Mais Gilberto Dimenstein...


Impossível sintetizar a crônica dele. É tudo tão especial que fica difícil! 


Então resolvo citar seguidamente várias de suas reflexões:


“... Não se desenvolve a capacidade de síntese sem um longo treino de associação de dados, ideias e conceitos, o que exige uma vivência de ensino superior, com cargas de leitura e dissertações aprofundadas. Desenvolve-se, aí, a competência para identificar, relacionar e selecionar, a partir de problemas complexos.


... O fim da obrigatoriedade do diploma responde a essa demanda dos meios de comunicação: a abertura para profissionais ou acadêmicos das mais diversas áreas, especializados em determinados assuntos, capazes de acompanhar melhor a velocidade do conhecimento.


... É bem diferente de certos tempos em que se aceitavam, sem maiores problemas, repórteres talentosos para descobrir o futuro, mas incapazes de escrever; havia, na Redação, profissionais pagos para escrever a matéria, chamados ‘copidesque’.


... O jornalista de qualidade será obrigado a se reciclar permanentemente, mantendo-se ligado a algum nível de vida acadêmica. É apenas consequência óbvia da era da aprendizagem permanente. Ou seja, um diploma é pouco.


... O presidente do STF, ao justificar o fim do diploma, comparou o jornalista ao cozinheiro. Também não acredito que um cozinheiro, no futuro, prospere sem diploma de ensino superior.

... Os profissionais que desejarem prosperar numa Redação terão de reciclar sua linguagem e lidar com as técnicas de comunicação; o acadêmico tem a reverência do processo; o comunicador, a do instante.


... Minha aposta é que serão criados cursos de curta duração, no estilo sequencial, com foco no mercado de trabalho. Com a decisão do STF, tirando os corporativistas, todos saíram ganhando a começar do leitor.”

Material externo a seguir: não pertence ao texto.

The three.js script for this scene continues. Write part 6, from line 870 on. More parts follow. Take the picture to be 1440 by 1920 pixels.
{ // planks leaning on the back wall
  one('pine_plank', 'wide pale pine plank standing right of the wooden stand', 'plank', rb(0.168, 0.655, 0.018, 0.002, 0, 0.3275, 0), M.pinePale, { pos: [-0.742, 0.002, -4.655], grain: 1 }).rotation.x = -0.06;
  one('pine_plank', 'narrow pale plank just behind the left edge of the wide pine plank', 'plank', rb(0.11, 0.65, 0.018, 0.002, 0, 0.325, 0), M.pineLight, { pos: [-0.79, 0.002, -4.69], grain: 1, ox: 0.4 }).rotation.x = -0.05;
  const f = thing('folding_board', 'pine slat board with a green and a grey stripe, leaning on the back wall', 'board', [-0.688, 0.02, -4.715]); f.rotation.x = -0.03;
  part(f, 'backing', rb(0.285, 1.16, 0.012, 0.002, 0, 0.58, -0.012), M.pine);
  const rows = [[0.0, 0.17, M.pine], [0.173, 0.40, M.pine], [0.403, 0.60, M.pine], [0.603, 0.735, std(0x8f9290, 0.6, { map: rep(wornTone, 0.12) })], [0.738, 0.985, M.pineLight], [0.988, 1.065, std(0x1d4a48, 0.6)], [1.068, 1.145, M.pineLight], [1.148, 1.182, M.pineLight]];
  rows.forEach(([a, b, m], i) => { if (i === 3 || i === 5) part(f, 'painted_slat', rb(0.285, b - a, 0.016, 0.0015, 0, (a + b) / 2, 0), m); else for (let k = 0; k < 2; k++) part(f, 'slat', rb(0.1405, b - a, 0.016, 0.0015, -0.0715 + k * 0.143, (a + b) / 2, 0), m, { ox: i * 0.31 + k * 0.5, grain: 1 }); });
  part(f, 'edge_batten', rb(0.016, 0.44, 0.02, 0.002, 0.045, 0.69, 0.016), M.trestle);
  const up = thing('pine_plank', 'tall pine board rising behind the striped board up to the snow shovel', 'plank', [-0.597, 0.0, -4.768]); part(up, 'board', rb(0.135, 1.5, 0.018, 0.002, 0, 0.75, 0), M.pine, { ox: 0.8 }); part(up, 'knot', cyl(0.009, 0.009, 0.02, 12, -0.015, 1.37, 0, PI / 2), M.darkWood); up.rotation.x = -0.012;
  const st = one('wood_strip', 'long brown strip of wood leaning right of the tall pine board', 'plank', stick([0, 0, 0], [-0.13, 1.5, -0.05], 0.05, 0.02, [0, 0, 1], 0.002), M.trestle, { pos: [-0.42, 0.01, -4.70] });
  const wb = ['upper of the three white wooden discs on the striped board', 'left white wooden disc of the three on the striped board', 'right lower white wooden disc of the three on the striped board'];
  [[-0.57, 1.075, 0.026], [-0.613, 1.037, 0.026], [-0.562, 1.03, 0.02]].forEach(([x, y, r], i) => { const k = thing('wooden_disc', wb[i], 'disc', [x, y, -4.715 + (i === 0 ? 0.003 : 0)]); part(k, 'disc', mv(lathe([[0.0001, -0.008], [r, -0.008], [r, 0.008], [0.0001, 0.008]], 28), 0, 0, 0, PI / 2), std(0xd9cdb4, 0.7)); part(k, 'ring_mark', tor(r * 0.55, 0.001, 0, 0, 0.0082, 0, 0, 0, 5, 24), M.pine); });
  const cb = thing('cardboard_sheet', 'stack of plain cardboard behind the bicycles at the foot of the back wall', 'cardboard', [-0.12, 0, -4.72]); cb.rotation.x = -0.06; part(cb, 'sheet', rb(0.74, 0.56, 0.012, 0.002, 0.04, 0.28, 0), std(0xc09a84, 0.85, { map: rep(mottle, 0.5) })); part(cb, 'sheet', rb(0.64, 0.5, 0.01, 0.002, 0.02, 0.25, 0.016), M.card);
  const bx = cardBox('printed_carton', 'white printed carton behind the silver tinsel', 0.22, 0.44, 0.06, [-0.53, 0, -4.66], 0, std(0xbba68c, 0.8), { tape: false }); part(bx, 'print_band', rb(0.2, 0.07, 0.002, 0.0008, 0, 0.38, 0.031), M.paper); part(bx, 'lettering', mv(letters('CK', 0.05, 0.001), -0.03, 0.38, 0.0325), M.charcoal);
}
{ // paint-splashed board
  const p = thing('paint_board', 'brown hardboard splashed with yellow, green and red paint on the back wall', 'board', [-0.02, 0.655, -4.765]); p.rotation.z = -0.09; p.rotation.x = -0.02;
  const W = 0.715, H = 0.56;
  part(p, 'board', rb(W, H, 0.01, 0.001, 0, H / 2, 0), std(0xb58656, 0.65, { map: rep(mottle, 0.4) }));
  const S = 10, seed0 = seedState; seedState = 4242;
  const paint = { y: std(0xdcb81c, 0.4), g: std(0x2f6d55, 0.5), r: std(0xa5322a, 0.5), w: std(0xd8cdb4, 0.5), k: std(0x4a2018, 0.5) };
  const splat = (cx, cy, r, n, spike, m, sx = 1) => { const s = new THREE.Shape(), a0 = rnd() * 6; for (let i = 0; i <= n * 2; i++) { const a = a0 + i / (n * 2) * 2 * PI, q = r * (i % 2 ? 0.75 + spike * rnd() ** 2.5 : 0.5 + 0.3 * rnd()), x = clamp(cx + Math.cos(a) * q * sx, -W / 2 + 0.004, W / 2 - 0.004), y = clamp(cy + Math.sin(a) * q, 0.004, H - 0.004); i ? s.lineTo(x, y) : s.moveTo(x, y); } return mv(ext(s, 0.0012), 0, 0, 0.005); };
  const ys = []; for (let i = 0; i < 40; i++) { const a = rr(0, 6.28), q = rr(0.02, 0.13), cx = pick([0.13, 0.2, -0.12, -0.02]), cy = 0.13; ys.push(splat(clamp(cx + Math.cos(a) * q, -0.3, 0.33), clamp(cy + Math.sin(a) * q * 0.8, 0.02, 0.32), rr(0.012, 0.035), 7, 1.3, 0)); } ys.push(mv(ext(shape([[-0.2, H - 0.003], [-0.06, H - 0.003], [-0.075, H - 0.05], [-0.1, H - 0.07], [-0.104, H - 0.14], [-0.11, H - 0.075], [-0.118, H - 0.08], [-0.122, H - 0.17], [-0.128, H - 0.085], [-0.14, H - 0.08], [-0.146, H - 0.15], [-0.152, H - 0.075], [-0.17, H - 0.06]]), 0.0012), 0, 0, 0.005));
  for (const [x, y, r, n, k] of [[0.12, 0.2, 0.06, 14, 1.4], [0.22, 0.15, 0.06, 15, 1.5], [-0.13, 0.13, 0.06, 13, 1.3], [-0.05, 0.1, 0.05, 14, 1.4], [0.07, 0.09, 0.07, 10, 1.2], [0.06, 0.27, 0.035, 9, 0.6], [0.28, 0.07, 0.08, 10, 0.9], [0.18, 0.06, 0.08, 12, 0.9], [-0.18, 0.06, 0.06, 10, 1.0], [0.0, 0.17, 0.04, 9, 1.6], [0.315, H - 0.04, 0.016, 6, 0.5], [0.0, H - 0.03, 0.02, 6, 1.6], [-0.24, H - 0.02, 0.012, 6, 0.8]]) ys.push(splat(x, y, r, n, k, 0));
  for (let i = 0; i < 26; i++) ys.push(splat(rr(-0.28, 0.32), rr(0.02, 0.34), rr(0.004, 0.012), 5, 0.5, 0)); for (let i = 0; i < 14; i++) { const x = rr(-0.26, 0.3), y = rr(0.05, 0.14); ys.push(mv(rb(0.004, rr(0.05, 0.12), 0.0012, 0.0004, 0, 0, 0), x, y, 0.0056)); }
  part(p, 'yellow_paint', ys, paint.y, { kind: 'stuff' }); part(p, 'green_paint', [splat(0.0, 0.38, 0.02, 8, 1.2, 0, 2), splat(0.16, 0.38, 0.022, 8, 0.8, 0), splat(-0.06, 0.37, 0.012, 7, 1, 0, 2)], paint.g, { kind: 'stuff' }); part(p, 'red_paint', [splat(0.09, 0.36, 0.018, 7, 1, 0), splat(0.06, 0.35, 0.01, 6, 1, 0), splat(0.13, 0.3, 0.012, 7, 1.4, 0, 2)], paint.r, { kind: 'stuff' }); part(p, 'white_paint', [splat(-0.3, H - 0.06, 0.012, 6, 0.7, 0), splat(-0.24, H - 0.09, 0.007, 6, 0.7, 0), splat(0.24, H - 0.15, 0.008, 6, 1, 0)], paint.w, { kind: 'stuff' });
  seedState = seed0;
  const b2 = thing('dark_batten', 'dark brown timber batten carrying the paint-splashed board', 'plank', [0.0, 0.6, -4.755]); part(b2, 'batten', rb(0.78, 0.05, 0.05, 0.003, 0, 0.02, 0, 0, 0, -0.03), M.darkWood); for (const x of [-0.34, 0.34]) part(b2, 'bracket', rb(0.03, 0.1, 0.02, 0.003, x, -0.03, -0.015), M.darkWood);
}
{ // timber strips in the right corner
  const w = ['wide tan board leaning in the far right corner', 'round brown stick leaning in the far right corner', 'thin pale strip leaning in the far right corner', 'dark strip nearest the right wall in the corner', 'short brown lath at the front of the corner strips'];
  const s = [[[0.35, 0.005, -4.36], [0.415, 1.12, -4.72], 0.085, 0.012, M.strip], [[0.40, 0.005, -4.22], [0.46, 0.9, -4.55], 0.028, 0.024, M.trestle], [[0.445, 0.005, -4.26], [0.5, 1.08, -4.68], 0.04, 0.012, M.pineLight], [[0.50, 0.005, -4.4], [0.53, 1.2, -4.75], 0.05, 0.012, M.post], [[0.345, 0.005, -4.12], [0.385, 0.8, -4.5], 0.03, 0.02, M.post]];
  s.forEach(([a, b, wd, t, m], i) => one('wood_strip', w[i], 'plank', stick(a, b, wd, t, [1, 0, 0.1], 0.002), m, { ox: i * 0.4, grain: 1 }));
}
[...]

E, para finalizar, busco inspiração na crônica de Barbara Gancia, “Jornalistas e cozinheiros”, Folha de 19 de junho: “Não é porque caiu a obrigatoriedade do diploma que a velha história sobre ter competência e se estabelecer deixou de vigorar. Por sorte, o trabalho do jornalista continua a ser uma vitrine em uma esquina movimentada: seu talento – ou a falta dele – será visto por todos os que passarem na frente da loja”.